On a miserable summer morning, a video titled: "The Rock's story" captured my interest. Before that, I only knew him as the "WWE guy" or "Hobbs", the movie star who had it all, but when I witnessed his struggles, his story inspired me unlike any other. There was a quote in the video that I have ingrained forever into my mind, what he said when his football dream disintegrated before his eyes:
"Had 7 dollars in my pocket, I knew two things, I was broke as hell, and one day I won't be"
Those words shook me to the core. How could a person, at his lowest point in life, make such an awe-inspiring statement with absolute confidence? How could he believe? It was not only a belief, it was cold affirmation, as in his own words: "I was going to outwork everyone in the room"
After 15 minutes of almost gluing my eyes to the screen, I sank back into the chair, pondering about his story, subtly feeling the massive upcoming change in my life, not because it happened to me, but because I wielded it. I took the first steps, chatting with my friends at class more, asking strangers on the street for directions, and watching self-help videos.
It was a grueling process, panic attacks and anxieties thwarted me at every turn, the sickening feeling of possible rejections haunted me. There were often times where I betrayed myself and backed down, but I always crawled back, gradually getting comfortable with the discomfort. Though shackled with internal struggles, I have never felt more free, for once in my life, I had full control over my identity.

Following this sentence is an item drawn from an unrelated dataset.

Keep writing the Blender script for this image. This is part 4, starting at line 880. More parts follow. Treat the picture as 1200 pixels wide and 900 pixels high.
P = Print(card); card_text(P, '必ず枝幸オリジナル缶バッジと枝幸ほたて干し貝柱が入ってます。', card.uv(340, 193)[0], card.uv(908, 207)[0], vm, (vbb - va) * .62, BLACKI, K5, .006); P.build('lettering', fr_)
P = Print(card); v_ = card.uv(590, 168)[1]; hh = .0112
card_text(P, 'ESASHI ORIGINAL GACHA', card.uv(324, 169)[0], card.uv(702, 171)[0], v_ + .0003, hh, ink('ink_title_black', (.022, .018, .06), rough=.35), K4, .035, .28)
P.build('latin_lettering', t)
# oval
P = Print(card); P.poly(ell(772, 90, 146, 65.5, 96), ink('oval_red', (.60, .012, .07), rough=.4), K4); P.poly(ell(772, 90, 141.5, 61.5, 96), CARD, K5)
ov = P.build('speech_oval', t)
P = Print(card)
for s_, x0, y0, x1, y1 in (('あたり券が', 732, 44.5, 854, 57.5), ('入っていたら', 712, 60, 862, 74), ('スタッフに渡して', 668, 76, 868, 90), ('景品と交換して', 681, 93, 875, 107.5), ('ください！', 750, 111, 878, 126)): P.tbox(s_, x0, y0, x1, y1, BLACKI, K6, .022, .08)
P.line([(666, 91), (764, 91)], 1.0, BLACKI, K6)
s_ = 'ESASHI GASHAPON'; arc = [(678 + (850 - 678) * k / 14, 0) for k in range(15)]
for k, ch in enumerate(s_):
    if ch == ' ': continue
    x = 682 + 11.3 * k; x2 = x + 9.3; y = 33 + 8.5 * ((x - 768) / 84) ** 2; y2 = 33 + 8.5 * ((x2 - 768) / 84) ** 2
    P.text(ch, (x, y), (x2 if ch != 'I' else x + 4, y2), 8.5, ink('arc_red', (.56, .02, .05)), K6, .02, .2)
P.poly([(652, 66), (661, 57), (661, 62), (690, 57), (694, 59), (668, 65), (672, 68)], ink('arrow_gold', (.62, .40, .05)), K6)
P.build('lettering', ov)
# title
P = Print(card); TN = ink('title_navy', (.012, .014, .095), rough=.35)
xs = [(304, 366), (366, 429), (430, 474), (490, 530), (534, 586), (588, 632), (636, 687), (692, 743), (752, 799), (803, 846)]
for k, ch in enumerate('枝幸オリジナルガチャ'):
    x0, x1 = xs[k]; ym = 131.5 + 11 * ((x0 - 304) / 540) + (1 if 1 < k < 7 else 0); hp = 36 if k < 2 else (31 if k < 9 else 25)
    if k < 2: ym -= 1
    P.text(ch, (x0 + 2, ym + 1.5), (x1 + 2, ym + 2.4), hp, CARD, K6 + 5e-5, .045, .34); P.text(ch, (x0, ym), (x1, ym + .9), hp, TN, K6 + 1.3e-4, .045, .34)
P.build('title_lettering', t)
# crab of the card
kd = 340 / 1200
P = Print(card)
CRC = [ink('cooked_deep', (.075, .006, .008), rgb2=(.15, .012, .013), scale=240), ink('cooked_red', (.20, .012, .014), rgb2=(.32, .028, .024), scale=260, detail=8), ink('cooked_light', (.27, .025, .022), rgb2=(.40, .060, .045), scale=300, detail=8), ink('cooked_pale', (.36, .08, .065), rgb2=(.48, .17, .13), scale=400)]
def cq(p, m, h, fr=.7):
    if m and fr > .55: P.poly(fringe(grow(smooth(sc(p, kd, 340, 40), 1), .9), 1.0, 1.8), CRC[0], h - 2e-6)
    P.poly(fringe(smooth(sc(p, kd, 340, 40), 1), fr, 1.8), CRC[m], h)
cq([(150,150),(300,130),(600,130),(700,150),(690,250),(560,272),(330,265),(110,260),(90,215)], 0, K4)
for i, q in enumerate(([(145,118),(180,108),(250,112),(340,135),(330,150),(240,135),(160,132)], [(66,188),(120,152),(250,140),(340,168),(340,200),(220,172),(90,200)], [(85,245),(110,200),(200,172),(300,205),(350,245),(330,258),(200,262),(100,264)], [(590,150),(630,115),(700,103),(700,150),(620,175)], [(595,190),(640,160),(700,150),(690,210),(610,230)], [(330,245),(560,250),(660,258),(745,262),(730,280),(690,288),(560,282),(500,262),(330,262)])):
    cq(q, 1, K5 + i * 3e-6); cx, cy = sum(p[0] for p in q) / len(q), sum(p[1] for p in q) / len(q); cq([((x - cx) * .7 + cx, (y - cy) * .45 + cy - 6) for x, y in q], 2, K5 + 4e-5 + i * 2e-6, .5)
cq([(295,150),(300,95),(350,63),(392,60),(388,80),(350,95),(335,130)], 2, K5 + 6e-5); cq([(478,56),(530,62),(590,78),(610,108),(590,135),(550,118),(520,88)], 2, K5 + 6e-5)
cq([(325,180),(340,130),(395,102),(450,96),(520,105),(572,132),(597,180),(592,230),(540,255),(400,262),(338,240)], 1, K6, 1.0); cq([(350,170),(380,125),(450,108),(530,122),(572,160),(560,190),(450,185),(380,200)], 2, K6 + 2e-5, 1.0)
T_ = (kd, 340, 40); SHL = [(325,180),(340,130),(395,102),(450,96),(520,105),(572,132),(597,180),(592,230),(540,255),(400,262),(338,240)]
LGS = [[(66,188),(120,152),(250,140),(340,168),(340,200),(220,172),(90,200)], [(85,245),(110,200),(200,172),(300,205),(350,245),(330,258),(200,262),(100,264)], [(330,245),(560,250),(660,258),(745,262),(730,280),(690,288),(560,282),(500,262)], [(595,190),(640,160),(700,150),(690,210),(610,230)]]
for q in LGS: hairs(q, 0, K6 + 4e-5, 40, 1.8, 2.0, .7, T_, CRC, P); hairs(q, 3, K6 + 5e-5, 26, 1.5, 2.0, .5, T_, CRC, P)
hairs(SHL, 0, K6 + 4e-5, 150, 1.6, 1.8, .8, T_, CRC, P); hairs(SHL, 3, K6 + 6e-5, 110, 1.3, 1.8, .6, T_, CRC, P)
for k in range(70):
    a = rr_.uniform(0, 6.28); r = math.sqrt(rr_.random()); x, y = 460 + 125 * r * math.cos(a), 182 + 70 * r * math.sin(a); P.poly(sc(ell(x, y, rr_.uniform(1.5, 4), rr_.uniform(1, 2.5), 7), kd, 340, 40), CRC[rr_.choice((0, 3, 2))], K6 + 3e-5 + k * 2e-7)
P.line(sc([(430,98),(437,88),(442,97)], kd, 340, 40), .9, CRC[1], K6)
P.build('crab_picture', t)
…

I actively sought for projects to volunteer in, desiring a chance to hone my skills and pushing my social limits. Determined to change the names people called me, I burst through my own safe bubble, joining clubs, projects, and school activities. I was a content writer, event planner, designer and perhaps most importantly, a more confident person. The accumulation of experience broadened my horizons, attaining crucial skills and meeting amazing like-minded individuals, creating bonds all the while working together to contribute to the community. I am no longer the shy kid, I am now my own man
Many speculate about the name's origin, but to me, "The Rock" embodies the unshakable, unfaltering, rock-solid determination that one can become the person they strive to be so long as they put in the work. Reflecting, I take pride in knowing that I chose to act in that moment, willingly pushing myself out of the shell to become who I was meant to be, instead of sticking with the label other people put on me. Though still a long way from catching up to my fellow peers, there is one promise I could always make: I will outwork everyone in the room.